DC Edit | India aiming for the stars
If you don’t aim for the stars, you’re not going to get to the moon. I’ll shoot for the stars, and I’ll settle for the moon,” is probably an apocryphal quotation ascribed to P.T. Barnum. The exploratory instincts of India’s renowned space scientists may have been served by such thoughts though they have exceeded all that aimed beyond the Moon as in the Chandrayaan project they ran successfully at a cost so astounding the world woke up to the wonders of Isro’s capabilities.
In setting a timeline for an indigenous space station by 2035 and a desi astronaut on the Moon by 2040, Prime Minister Narendra Modi may not have set super ambitious goals for Indian space scientists. A Gaganyaan experiment, which is a crucial crew escape system test, having been scheduled for the weekend and 2025 set for its tryst with space, the PM’s message may have been his way to bring focus to even grander dreams like interplanetary missions to orbit Venus and to land on Mars, too.
The universe operates on a grander scale and humans are only miniscule parts of a much larger whole.

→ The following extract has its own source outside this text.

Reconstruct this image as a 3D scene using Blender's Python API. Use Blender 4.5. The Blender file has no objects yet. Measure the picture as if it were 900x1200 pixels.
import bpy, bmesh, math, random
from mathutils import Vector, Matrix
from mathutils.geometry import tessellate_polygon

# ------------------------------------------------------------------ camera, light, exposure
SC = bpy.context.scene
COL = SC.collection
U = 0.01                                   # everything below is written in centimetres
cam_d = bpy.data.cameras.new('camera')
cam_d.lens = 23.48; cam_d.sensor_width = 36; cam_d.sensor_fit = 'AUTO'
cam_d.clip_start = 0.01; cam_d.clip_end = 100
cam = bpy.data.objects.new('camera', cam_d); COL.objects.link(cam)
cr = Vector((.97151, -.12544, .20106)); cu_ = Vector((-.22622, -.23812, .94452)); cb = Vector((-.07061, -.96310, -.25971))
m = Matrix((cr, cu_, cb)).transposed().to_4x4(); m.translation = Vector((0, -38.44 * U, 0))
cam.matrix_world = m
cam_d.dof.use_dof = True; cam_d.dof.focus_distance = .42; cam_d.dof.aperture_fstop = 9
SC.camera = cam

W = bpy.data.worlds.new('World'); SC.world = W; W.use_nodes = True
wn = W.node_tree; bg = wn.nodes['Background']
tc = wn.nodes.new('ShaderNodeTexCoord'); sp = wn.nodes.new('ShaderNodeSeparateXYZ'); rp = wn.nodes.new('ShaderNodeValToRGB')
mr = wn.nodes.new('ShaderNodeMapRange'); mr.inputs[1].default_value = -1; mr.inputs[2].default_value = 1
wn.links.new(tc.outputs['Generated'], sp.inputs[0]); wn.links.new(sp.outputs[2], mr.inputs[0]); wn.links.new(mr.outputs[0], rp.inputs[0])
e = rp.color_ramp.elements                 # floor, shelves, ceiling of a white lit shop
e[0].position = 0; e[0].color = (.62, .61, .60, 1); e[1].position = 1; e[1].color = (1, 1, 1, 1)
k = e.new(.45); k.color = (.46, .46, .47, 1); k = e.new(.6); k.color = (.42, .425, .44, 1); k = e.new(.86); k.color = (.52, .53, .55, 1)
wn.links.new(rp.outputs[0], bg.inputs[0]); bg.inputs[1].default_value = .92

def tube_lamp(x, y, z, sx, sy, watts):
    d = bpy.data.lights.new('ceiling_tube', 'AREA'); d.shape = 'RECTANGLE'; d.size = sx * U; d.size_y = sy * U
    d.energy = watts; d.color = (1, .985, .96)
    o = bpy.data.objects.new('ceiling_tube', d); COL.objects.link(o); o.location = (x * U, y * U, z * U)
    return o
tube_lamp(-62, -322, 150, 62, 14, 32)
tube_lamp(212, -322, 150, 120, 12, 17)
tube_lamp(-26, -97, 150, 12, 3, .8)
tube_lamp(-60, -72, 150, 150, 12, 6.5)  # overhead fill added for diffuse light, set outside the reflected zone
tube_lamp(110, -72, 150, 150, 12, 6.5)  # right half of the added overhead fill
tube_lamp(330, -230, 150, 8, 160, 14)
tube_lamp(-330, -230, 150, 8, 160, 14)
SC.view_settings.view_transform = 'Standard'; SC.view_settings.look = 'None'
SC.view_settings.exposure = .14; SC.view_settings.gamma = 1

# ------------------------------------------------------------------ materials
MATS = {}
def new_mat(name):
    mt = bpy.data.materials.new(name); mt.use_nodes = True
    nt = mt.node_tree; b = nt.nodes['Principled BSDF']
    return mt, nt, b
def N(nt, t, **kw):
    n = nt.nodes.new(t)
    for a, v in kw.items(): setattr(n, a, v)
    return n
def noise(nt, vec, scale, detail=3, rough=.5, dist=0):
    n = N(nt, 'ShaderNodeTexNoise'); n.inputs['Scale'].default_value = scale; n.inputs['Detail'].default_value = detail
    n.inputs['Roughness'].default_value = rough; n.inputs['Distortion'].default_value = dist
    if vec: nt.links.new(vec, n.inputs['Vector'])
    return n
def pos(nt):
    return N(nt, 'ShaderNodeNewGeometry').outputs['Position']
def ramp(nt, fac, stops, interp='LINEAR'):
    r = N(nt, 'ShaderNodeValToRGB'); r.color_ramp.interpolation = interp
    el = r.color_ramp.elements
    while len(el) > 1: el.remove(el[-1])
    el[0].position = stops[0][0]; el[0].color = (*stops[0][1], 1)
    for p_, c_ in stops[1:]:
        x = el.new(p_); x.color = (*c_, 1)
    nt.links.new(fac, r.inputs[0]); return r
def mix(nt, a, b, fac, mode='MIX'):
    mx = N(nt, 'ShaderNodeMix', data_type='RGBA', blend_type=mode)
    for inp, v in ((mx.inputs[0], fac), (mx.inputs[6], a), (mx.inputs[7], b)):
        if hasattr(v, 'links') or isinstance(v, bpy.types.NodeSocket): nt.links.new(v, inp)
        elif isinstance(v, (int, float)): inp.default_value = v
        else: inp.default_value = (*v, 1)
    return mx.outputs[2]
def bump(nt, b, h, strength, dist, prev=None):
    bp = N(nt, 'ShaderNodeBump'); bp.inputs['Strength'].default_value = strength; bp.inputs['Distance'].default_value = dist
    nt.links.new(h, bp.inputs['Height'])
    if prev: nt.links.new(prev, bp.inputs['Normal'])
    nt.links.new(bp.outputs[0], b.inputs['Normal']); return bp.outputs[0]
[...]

That realisation has not helped us move past racism, war, and other petty conflicts. But, as a meritocratic organisation that operates to its own rhythms, Isro has set the highest standards of melding science and technology and doing it all at an effective cost. They are unlikely to be pressured in any way by the timeframe to take forward their space projects even as Chandrayaan-3 naps on the Moon and Aditya L-1 heads towards the Sun.
Since the timelines stretch to 2040, it is not hard to imagine that there will be space-obsessed billionaires of that time like Elon Musk and Jeff Bezos, who see colonisation of other planets to save human civilisation and who may be funding the elaborate plans of Isro. Private funding will be the way of the future as wide-ranging testing comes into play to create and sustain space stations and fund manned missions and interplanetary spacecraft.
It might seem that landing on the Moon cannot be that complex considering that US’s Neil Armstrong took “a small step for man but a giant leap for mankind” on the Moon in 1969. Today’s technology is far more complex, testing more rigorous with the accent on safety and sophistication. And yet we must dream on, as the laureate Rabindranath Tagore wrote — “Reach high, for stars lie hidden in you. Dream deep, for every dream, precedes the goal.”